Mistake 1 – Not seeing the audit as free security advice.


This is especially true for less experienced small SME supplying bigger business. There are two ways suppliers can see the audit 1) negatively, the customer is coming in find fault and catch us out or 2) positively, this is free security advice from a customer which may help us get better. If there are security weaknesses it’s in the interest of both parties to identify them, discuss them and agree a way forward.


Mistake 2 – Not completing the questionnaire as comprehensively as possible.


Customers undertake supplier audit typically by using a template questionnaire. This reduces the time required physically onsite, or the need to come onsite at all. This can only be good for both parties. Replying to stock questions with stock answer provides more confidence than one-word answers which makes you look unprepared or evasive.

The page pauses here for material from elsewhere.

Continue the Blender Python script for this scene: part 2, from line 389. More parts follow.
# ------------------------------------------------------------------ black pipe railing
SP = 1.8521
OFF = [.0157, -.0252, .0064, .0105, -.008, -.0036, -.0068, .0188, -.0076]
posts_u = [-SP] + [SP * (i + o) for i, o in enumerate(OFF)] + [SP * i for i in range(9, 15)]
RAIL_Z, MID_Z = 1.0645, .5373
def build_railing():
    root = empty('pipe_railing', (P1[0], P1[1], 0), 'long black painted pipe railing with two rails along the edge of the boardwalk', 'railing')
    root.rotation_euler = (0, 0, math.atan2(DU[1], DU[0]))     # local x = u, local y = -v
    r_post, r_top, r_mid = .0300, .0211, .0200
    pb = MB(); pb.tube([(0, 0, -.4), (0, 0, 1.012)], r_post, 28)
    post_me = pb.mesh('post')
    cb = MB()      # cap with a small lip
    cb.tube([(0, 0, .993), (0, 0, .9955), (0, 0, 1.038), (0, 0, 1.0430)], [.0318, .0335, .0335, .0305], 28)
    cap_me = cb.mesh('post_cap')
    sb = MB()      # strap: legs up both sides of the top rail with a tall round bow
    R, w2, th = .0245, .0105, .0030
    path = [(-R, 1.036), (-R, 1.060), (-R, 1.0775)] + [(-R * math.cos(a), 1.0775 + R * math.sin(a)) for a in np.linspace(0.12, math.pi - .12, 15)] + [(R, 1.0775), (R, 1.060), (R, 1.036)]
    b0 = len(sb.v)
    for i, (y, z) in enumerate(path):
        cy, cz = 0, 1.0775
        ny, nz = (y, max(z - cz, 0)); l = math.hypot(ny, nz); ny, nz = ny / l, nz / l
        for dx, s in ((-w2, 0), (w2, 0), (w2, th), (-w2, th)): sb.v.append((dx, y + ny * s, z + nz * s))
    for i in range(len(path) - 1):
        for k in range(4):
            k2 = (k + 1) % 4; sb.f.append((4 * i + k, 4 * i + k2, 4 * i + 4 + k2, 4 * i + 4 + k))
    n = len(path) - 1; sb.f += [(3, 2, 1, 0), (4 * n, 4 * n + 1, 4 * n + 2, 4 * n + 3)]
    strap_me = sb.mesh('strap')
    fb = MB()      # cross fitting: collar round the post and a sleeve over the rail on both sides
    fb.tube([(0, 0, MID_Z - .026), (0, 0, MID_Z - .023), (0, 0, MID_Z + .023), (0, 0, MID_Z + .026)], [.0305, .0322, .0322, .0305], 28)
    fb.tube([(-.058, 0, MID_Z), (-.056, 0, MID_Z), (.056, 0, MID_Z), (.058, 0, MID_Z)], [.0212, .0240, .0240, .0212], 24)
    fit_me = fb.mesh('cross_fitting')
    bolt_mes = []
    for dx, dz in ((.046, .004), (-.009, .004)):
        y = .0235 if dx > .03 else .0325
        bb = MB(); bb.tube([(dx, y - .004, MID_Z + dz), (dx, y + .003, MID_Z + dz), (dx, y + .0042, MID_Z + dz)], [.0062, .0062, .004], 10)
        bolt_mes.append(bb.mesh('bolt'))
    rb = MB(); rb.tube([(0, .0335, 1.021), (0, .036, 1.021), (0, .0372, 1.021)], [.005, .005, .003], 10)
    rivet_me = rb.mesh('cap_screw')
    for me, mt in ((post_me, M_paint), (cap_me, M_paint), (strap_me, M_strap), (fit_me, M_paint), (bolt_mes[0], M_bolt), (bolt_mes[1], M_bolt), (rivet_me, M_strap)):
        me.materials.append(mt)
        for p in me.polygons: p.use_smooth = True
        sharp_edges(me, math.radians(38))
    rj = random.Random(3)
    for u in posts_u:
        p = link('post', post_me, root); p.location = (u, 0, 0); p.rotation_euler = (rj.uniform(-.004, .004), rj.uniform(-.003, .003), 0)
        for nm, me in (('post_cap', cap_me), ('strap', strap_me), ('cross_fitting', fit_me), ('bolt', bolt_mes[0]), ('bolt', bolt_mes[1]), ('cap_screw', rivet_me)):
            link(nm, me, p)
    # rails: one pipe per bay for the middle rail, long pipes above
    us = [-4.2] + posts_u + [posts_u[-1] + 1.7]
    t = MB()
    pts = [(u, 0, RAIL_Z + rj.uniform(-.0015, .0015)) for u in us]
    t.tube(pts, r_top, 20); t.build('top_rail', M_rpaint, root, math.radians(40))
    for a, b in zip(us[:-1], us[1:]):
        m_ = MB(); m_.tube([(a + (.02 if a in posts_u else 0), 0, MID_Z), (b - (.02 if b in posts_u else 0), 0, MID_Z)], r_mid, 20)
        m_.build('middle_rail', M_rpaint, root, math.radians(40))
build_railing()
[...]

Mistake 3 – Not being open and transparent


Auditors are trained and experienced, they know what they are looking for. If you know you have a weakness call it out and detail what actions you plan to take. No organisation operates without any information security risks.


Mistake 4 – Not being prepared on the common failings


There are a number of common failings that typically come up in a supplier audit. Here are just a few – Lack of security governance i.e. there is no clear management forum or support for information security, unsecured USB ports, unrestricted access to the internet by staff including social networks, data vaulting and webmail and undocumented policy or procedure such as incident management and information classification.


Mistake 5 – Not considering ISO27001 certification


ISO 27001 is the security standard to which third parties are typically reviewed against. It is not a technical standard; it’s a management standard, which is misunderstood in industry. Typically organisations say they align or comply with ISO27001 but very few organisations have gone for full certification. It’s seen, wrongly, as expensive and to higher standard to achieve. Certification significantly reduces the burden of audit on your business by your clients, resulting in significant cost savings in time and effort for both parties.


Questions your C-Suite should ask your CISO – How may supplier audits do we get a month\year? Do we have standardised answers to their questions? Whats our level of conformance to ISO27001? Why are we not going for Certification?